Source: Tele.Síntese
MBRF breaks records
MBRF, one of the world's largest producers of beef and chicken, formed in September 2025 through the merger of Brazilian food giants Marfrig and BRF, has published its financial results for the third quarter of 2025. The company reported net revenue of $7.8 billion and the highest consolidated EBITDA of the year at $650 million (an increase of 15.3%). It achieved the highest historical volume of own sales (previously the sum of Marfrig and BRF sales). Experts note that the strong performance is partly due to the diversification of its processed product portfolio.
The company is expanding its global presence: MBRF announced the creation of Sadia Halal for the production of halal chicken in partnership with Halal Products Development Company (HPDC) – a subsidiary of Saudi Arabia's sovereign wealth fund (PIF). The company is also investing in expanding capacity in the UAE and building a new plant in Jeddah to increase local production in Saudi Arabia.
Source: Fusões & Aquisições
AGEO announces agreement to operate port terminal in Amazonas
The EBT Group, which controls the company Terminais AGEO, has announced the signing of a binding agreement with the Simões Group for the joint operation of the Novo Remanso Port Terminal (TPNR) in Itacoatiara, Amazonas. This deal marks the strategic entry of Grupo EBT into its first logistics corridor in the North of the country - the Madeira-Amazonas Corridor. As part of the partnership, Grupo Simões will acquire a 20% stake in Grupo EBT, becoming a strategic partner, while management and operational leadership will remain with Grupo EBT. The deal is pending approval from CADE.
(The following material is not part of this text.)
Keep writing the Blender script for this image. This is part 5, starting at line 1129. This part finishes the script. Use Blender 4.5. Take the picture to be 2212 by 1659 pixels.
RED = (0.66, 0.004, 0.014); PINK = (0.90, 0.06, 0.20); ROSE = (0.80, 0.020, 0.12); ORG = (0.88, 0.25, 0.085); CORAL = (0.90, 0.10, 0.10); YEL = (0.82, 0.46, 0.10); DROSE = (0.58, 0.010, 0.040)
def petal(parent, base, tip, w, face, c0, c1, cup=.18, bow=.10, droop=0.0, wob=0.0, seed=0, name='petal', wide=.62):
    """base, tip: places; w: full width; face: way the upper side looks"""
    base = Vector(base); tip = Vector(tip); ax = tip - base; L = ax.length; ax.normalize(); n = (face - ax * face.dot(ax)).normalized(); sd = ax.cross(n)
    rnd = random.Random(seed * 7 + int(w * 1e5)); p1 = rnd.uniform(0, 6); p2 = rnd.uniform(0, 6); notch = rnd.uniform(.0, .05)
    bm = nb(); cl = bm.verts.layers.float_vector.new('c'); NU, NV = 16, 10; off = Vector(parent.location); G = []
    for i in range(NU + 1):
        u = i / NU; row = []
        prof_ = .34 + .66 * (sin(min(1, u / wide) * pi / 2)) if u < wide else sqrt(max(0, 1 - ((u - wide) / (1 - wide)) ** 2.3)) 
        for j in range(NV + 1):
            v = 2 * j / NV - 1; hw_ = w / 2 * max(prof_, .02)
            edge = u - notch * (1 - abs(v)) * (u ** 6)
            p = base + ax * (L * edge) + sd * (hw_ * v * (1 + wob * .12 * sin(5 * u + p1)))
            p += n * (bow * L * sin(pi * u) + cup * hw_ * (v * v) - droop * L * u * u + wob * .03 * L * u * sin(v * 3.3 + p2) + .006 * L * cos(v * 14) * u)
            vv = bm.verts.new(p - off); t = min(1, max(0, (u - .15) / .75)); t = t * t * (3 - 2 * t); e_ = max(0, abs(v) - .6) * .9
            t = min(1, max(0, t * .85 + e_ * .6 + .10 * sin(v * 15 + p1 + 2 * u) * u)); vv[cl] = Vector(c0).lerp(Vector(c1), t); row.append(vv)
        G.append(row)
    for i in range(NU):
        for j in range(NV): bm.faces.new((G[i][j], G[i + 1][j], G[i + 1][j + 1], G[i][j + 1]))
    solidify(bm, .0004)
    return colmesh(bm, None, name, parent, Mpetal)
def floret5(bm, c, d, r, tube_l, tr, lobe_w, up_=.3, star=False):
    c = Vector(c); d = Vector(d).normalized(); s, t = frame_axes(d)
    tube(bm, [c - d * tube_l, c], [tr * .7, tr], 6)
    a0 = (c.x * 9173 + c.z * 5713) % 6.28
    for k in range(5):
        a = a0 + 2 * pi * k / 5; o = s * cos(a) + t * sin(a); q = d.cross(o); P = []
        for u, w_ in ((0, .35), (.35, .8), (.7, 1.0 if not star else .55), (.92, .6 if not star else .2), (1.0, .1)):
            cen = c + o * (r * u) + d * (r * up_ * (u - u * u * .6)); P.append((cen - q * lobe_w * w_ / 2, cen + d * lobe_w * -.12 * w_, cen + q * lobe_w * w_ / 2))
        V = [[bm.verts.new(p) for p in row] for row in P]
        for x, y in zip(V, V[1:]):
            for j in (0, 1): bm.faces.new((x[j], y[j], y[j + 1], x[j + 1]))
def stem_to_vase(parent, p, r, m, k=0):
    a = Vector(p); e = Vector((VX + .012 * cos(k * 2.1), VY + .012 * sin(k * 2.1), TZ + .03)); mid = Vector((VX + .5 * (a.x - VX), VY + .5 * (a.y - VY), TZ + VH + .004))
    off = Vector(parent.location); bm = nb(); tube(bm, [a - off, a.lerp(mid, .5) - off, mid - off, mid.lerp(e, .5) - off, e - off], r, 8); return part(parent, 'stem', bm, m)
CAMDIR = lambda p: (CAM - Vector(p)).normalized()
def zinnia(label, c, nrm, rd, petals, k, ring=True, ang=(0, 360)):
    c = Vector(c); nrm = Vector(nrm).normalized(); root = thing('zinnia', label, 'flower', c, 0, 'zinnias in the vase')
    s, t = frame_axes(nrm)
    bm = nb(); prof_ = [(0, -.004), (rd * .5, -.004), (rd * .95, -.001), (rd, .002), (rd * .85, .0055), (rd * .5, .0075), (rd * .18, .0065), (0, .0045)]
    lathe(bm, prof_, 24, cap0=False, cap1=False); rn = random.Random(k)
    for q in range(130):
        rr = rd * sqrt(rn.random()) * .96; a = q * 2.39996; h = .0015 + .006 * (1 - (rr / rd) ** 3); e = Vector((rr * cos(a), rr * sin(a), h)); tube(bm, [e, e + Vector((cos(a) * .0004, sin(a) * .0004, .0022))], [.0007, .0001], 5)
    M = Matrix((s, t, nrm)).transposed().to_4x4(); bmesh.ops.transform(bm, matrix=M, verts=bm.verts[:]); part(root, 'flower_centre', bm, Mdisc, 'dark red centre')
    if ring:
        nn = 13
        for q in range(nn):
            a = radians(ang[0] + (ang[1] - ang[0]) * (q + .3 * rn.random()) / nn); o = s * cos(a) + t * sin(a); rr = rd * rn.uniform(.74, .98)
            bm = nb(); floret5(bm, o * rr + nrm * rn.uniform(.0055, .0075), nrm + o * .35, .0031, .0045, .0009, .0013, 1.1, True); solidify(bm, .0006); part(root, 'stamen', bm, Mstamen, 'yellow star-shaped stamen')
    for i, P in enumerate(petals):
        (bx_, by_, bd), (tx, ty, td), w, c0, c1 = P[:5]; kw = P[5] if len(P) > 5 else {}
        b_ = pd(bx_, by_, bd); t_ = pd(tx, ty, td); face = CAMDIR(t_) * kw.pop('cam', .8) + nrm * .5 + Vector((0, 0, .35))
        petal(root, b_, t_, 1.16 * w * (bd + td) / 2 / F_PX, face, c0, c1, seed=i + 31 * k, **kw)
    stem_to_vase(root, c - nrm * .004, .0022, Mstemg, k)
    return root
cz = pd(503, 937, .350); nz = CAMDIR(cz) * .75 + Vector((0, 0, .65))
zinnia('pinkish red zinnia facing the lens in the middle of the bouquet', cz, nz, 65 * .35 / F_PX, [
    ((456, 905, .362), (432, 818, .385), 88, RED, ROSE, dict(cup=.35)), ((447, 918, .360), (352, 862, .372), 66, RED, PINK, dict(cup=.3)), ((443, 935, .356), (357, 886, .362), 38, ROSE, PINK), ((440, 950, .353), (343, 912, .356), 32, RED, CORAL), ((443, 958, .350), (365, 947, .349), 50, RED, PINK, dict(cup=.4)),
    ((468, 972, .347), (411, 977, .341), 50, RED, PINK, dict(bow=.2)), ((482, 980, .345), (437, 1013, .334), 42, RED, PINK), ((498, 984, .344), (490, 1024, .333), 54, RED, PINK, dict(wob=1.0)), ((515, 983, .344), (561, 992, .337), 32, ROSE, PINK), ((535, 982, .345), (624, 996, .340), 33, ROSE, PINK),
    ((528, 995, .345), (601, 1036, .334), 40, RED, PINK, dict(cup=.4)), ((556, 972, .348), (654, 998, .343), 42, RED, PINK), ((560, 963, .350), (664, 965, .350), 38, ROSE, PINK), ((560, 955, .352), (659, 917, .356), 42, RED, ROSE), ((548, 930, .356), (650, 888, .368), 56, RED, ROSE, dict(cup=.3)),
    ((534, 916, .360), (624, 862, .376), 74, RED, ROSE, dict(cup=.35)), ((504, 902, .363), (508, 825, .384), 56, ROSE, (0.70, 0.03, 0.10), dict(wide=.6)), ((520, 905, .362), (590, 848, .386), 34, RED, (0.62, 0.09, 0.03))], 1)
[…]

The TPNR terminal, in turn, includes the Terminal de Granéis Sólidos Agrícolas (TGSA), the only operational TPNR terminal, designed for handling agricultural commodities such as soybeans, corn, and bran. The logistical efficiency of TGSA is considered one of the highest in the country: products are delivered from the state of Mato Grosso to the city of Porto Velho (state of Rondônia), and then transported by barge along the Madeira and Amazon rivers to the terminal, from where the grain is loaded onto ships and exported via the Atlantic Ocean. The deal will strengthen the position of Terminais AGEO, the leader in bulk handling at the port of Santos (São Paulo), in the national market.